Foi um massacre onde a vítima é a democracia. Os fascistas
podem ser cristãos, judeus, muçulmanos, ateus. Eles pregam a não existência de
um grupo, uma etnia, uma religião, um povo. São fascistas os fundamentalistas
que massacraram os cartunistas, é fascista o partido da direita francesa que
quer expulsar os muçulmanos da França. Os primeiros hoje foram eliminados, os muçulmanos
podem ser as vítimas de amanhã. E não pode haver um raciocínio simplista que
alimente o ódio.
Se eu acho uma charge de mau gosto, acho que me ofende até,
tenho que ter a tolerância democrática.
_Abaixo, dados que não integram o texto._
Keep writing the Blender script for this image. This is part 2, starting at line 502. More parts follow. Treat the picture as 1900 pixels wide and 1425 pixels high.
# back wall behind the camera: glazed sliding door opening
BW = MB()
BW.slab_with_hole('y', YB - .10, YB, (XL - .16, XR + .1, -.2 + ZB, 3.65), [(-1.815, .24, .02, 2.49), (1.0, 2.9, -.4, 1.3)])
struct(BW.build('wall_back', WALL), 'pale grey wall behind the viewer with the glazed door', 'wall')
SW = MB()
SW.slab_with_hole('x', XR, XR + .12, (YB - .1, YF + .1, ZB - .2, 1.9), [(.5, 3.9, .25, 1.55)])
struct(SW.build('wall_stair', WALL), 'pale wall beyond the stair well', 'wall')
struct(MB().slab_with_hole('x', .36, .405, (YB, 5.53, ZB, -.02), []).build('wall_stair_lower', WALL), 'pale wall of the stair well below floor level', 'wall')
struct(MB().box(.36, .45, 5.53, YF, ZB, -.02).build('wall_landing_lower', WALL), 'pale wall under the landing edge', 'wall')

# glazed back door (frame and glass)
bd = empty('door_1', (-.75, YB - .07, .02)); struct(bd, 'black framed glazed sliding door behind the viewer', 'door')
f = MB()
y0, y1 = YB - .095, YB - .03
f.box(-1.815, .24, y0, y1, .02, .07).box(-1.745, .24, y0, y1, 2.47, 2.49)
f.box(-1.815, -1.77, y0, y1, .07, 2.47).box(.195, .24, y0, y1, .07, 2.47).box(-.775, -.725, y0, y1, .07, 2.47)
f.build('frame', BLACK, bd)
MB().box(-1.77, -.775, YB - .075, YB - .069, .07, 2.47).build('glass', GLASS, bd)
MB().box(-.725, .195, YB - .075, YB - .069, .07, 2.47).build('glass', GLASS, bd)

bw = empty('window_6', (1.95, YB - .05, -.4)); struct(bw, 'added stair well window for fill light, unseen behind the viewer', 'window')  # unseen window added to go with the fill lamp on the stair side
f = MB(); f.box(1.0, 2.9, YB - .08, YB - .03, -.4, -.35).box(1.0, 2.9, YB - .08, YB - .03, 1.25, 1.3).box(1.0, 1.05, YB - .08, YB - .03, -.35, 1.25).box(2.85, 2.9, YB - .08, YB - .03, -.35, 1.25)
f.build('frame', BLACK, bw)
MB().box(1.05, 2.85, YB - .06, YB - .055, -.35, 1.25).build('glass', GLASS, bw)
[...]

Não poso ser intolerante com o que não
gosto. Isto é o centro da questão. A democracia só existe na tolerância
extrema. Pode ser superada um dia, mas não pelo o atraso do sagrado muçulmano.
Os cartunistas franceses perderam a vida para a intolerância. Isto sim, tem que
ser intolerável. E não pode ser tolerado ou justificado mesmo por quem não
gosta da sua linha editorial, dos seus satíricos desenhos, sob pena da vítima
ser a culpada...
Também não foi a cultura muçulmana na Europa que atacou com
intolerância os cartunistas franceses. Foi o fascismo islâmico e não o povo que vem sendo perseguido por este
fascismo na sua pátria.
E tem direita e tem esquerda. A intensão de acabar essa
polarização é da direita. Para que ela possa exercer o seu fascismo com
xenofobia, racismo, ataque aos costumes muçulmanos, usando, inclusive, os cadáveres
dos cartunistas assassinados.
Esse o perigo que o mundo corre.
2 comentários:
É isso que você postou. Tal como afirmou certa vez o geógrafo baiano Milton Santos:
“A força da alienação vem dessa fragilidade dos indivíduos, quando apenas conseguem identificar o que os separa e não o que os une.”
"Meu prezado amigo Edmar, ser ateu para para mim é ser sábio e intelectual. É a pessoa que mais se aproxima da razão e da lógica. Por isso tanto admiro. Por ser o que eu não consegui, devido a minha origem, formação e a pouca sabedoria. Mas,nunca pensei existir ateu militante e radical. Ateu de plantão, patrulhando as religiões. Como católico e leitor assíduo deste qualificado Blog, venho aqui repercutir este seu texto de hoje. Chico Salles.